Sale: Looking Closely: A Private Collection

Location: Sotheby’s, 34-35 New Bond Street, London W1, tel: +44 (0) 20 7293 5000

Date: Thursday, February 10, 7pm. On view on Saturday, noon-5pm; Monday and Wednesday, 9am-4.30pm; Tuesday and day of sale, 9am-noon. Catalogue at www.sothebys.com

Need to know: It is estimated that as much as £188m will be spent at Christie’s and Sotheby’s on the second week of February as the two houses stage their flagship London sales of impressionist and modern art – but many believe the true “sale of the week” to be “Looking Closely”, an astounding private collection of 60 works by some of the greatest of all modern and contemporary masters.

The 200-page catalogue is replete with names such as Dalí, Giacometti, Chagall, Miró and Bacon and, remarkably, all the works belonged to a single individual. Sotheby’s is keeping the identity quiet, but it is widely believed to have been the low-profile Geneva-based collector George Kostalitz, who died last year. The works, valued at up to £54m, were acquired between the 1960s and 1990s – often directly from the artists or their dealers – and some have not been seen in public for decades.

Highlights: Despite the mighty stature of the featured artists, the majority of works on offer are of jewel-like size, having been bought for what Sotheby’s specialist Helena Newman describes as display on a “domestic scale”. Two portraits of Lucian Freud are included, the first being a 1964 triptych painted by Francis Bacon. The three canvases each measure just 14in by about 12in and the work was acquired direct from Bacon’s dealer, Marlborough Fine Art, 46 years ago. It is estimated at £7m-£9m, while a Freud self-portrait painted in 1952 when the artist was holidaying with author Ian Fleming at his Jamaican villa, Goldeneye, is tipped to realise up to £800,000.

Two other Freuds are also on offer: “Seated Figure”, at £1m-£1.5m, and “Frances Glory”, a tiny, 1988 oil of the artist’s granddaughter (£350,000-£450,000). A Salvador Dalí masterpiece in the form of a typically bizarre portrait of fellow surrealist Paul Eluard is estimated at up to £5m, while Alberto Giacometti’s depiction of his wife Annette in a red sweater is tipped to fetch up to £3m.

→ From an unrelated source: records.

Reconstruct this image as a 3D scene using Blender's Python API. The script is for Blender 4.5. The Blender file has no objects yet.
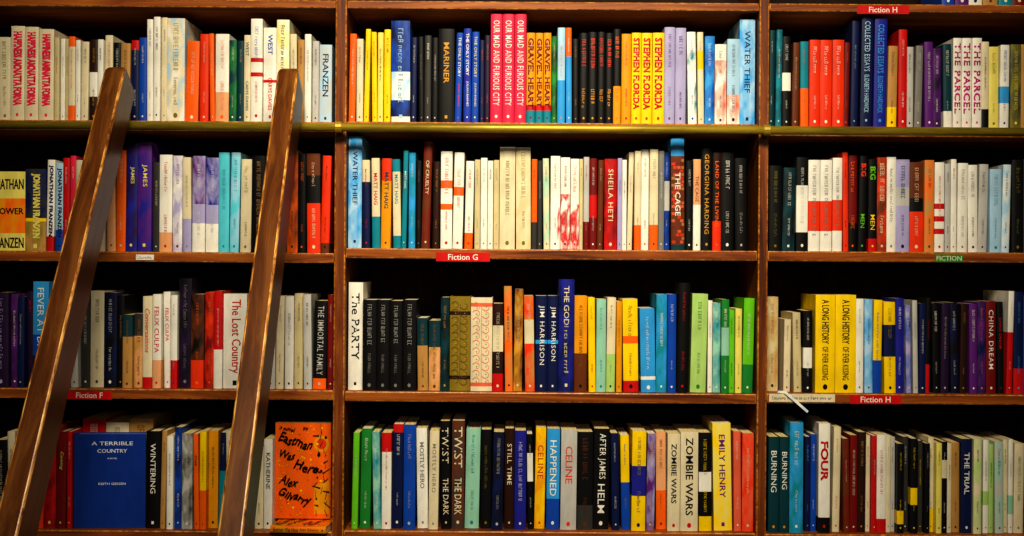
import bpy, math, random
from mathutils import Matrix, Vector
random.seed(7)
C = bpy.context.scene.collection
scn = bpy.context.scene
try:
    scn.view_settings.view_transform = 'Standard'
    scn.view_settings.look = 'None'
    scn.view_settings.gamma = .8
    scn.view_settings.exposure = -.08
except Exception:
    pass
F = 1248.0; D = 2.6; ZC = 1.4; TH = 0.007
ct, st = math.cos(TH), math.sin(TH)
SPY = 0.014                                   # how far the spines sit behind the shelf edge

def at(px, py, Y):
    dx, dy = px - 512.0, 268.0 - py
    s = (D + Y) / F
    return Vector(((dx * ct - dy * st) * s, Y, ZC + (dx * st + dy * ct) * s))

# ------------------------------------------------------------------ colours / materials
PAL = dict(wh=('white', 'ece9e2'), cr=('cream', 'e0d4b6'), iv=('ivory', 'd0c298'), py=('pale-yellow', 'e8da74'),
 ye=('yellow', 'f4d000'), gy=('golden-yellow', 'e29c0a'), ora=('orange', 'f26c0a'), ro=('red-orange', 'e23c0e'),
 re=('red', 'c81414'), dr=('dark-red', '7a1210'), pk=('hot-pink', 'e82c54'), ma=('magenta', 'c4127e'), pu=('purple', '662480'),
 dp=('dark-purple', '2c163c'), la=('lavender', 'aea8d2'), ind=('indigo', '262896'), na=('navy', '121e50'), bl=('blue', '144eb4'),
 cb=('cobalt-blue', '123a94'), sb=('sky-blue', '38a0e2'), pb=('pale-blue', 'accee8'), te=('teal', '128a9e'), dt=('dark-teal', '0e404a'), mi=('mint', '9accb8'),
 gr=('green', '248836'), lg=('lime-green', '70c420'), pg=('pale-green', 'b0d07c'), ol=('olive', '80781e'), og=('olive-gold', '907a24'), br=('brown', '6e3816'),
 db=('dark-brown', '34180c'), ta=('tan', 'bc9050'), pe=('peach', 'e6ac7c'), sa=('salmon', 'e26c4c'), gg=('grey', '84827e'),
 lt=('light-grey', 'c0bebc'), dg=('dark-grey', '3e3c39'), bk=('black', '121011'), go=('gold', 'd09a30'), cy=('cyan', '5cc8dc'))

def lin(h):
    r = []
    for i in (0, 2, 4):
        c = int(h[i:i+2], 16) / 255
        r.append(c / 12.92 if c <= .04045 else ((c + .055) / 1.055) ** 2.4)
    return tuple(r) + (1.0,)

def newmat(name, rough=.5, spec=.4, metal=0):
    m = bpy.data.materials.new(name); m.use_nodes = True
    b = m.node_tree.nodes['Principled BSDF']
    b.inputs['Roughness'].default_value = rough
    b.inputs['Metallic'].default_value = metal
    if 'Specular IOR Level' in b.inputs: b.inputs['Specular IOR Level'].default_value = spec
    return m, m.node_tree, b

def noise_color(nt, b, stops, scale, stretch=(1, 1, 1), detail=4, rough=.6, bump=0, dist=0):
    tc = nt.nodes.new('ShaderNodeTexCoord'); mp = nt.nodes.new('ShaderNodeMapping')
    mp.inputs['Scale'].default_value = stretch
    n = nt.nodes.new('ShaderNodeTexNoise'); n.inputs['Scale'].default_value = scale
    n.inputs['Detail'].default_value = detail; n.inputs['Roughness'].default_value = rough
    n.inputs['Distortion'].default_value = dist
    r = nt.nodes.new('ShaderNodeValToRGB')
    el = r.color_ramp.elements
    while len(el) < len(stops): el.new(.5)
    for e, (p, c) in zip(el, stops): e.position = p; e.color = c
    L = nt.links.new
    L(tc.outputs['Object'], mp.inputs['Vector']); L(mp.outputs['Vector'], n.inputs['Vector'])
    L(n.outputs['Fac'], r.inputs['Fac']); L(r.outputs['Color'], b.inputs['Base Color'])
    if bump:
        bp = nt.nodes.new('ShaderNodeBump'); bp.inputs['Strength'].default_value = bump; bp.inputs['Distance'].default_value = .002
        L(n.outputs['Fac'], bp.inputs['Height']); L(bp.outputs['Normal'], b.inputs['Normal'])

MATS = {}
def ink(code, base=None):
    key = code if base is None else code + '~' + base
    if key in MATS: return MATS[key]
    ks = code.split('/')
    m, nt, b = newmat('print_' + '_'.join(PAL[k][0].replace('-', '_') for k in ks), .42, .25)
    cs = [lin(PAL[k][1]) for k in ks]
    if base:                                                     # fine print: ink thinned by the cover showing through
        c2 = lin(PAL[base.split('/')[0]][1]); cs = [tuple(.72*p + .28*q for p, q in zip(cs[0], c2))]
    if len(cs) == 1:
        c = cs[0]; d = tuple(x * .78 for x in c[:3]) + (1,)
        noise_color(nt, b, [(.34, d), (.58, c)], 30, (1, 1, .35), 5)
    else:                                                        # soft printed art: broad tone patches
        n = len(cs)
        st_ = [(.4 + .2 * (i + .0) / (n - 1), c) for i, c in enumerate(cs)]
        noise_color(nt, b, st_, 26, (1.2, 1, .6), 3, .55, 0, .3)
    MATS[key] = m
    return m

def wood(name, dark, mid, light, stretch, rough=.4, scale=6, bump=.15, spec=.4, det=9, lo=.32, hi=.7):
    m, nt, b = newmat(name, rough, spec)
    noise_color(nt, b, [(lo, lin(dark)), (.5, lin(mid)), (hi, lin(light))], scale, stretch, det, .64, bump, .8)
    return m
W_SHELF = wood('stained_wood_shelf', '56260a', '8e4a14', 'b26c22', (.6, 9, 9), .46, 6, .1, .28)
W_UP = wood('stained_wood_upright', '42190a', '763a10', '9c5c20', (9, 9, .6), .46, 6, .1, .28)
W_EDGE = wood('worn_lit_golden_edge', '5a2e0c', 'a86820', 'dca648', (6, 6, 6), .4, 12, .05)  # worn bookcase edges, with the golden light they catch painted into the colour
W_BACK = wood('dark_wood_back', '180a04', '261206', '34180a', (5, 5, 1), .7, 6, .1, .2)
W_LAD = wood('worn_ladder_wood', '34180a', '4e280e', '683a16', (8, 8, .6), .28, 5, .08, .4, 7, .25, .75)
W_TIP = wood('worn_ladder_face', '3c1c0a', '623612', '8c5c28', (7, 7, .8), .28, 6, .08, .4, 7, .28, .74)
W_WORN = wood('worn_ladder_edge', '6a380f', 'b0742e', 'e8b868', (8, 8, 2), .3, 9, .08, .4, 9, .4, .62)
W_FLOOR = wood('floor_wood', '2a1408', '4a2812', '66401e', (6, 1, 1))
BRASS, nt_, b_ = newmat('dull_brass', .42, .45, .35)
noise_color(nt_, b_, [(.3, lin('6e5e18')), (.65, lin('b49c32'))], 14, (.5, 4, 4), 6, .7)
PAPER, nt_, b_ = newmat('page_edges', .8, .2)
noise_color(nt_, b_, [(.35, lin('c8b078')), (.62, lin('f0e0aa'))], 60, (14, .4, .4), 3)
PAPERW, nt_, b_ = newmat('page_edges_white', .8, .2)
noise_color(nt_, b_, [(.35, lin('d0c098')), (.62, lin('f4ead0'))], 60, (14, .4, .4), 3)
PLASTER, nt_, b_ = newmat('wall_plaster', .8, .2)
noise_color(nt_, b_, [(.3, lin('6a5844')), (.7, lin('7a6650'))], 5)

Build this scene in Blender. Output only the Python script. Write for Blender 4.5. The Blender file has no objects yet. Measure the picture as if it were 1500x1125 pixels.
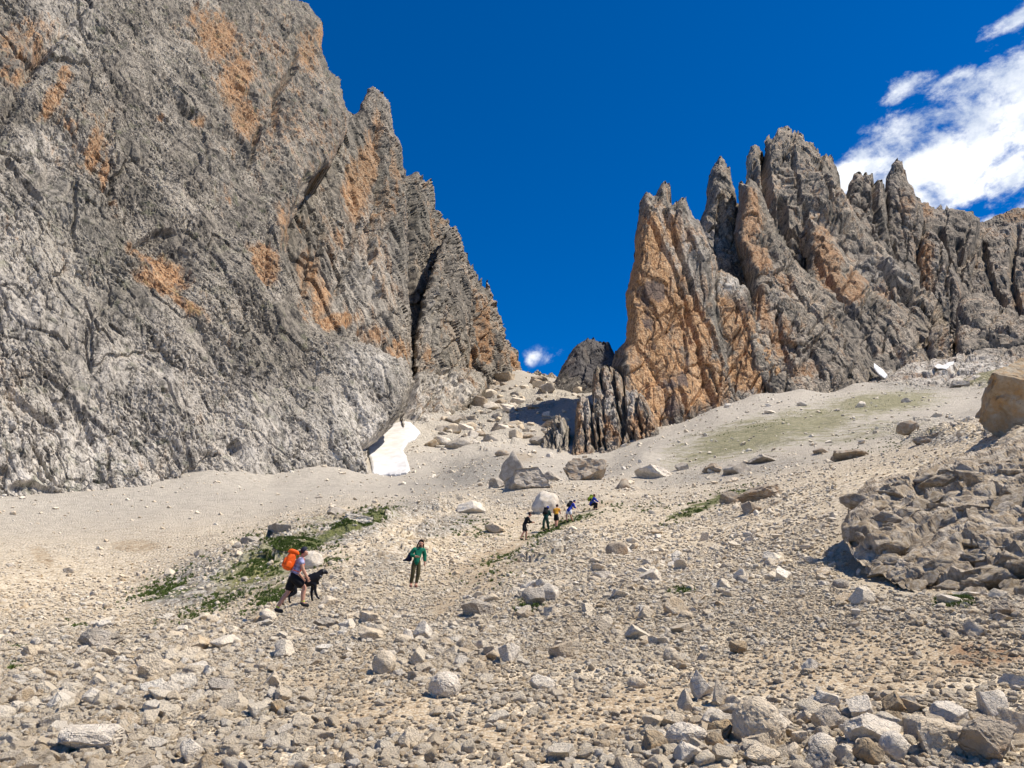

The two largest works on offer were specially commissioned from Marc Chagall in the early 1960s to decorate a room in the collector’s home. “David” and its companion painting, “Bethsabee”, are each estimated at £2.5-£3.5m, while two smaller Chagalls (“La Danse” and “La Musique”) that were also acquired direct from the artist could realise £6m between them.

The prices are well beyond the reach of most – but attend the pre-sale viewing regardless of whether or not you can afford to buy: it will serve as a lesson in quintessential connoisseurship.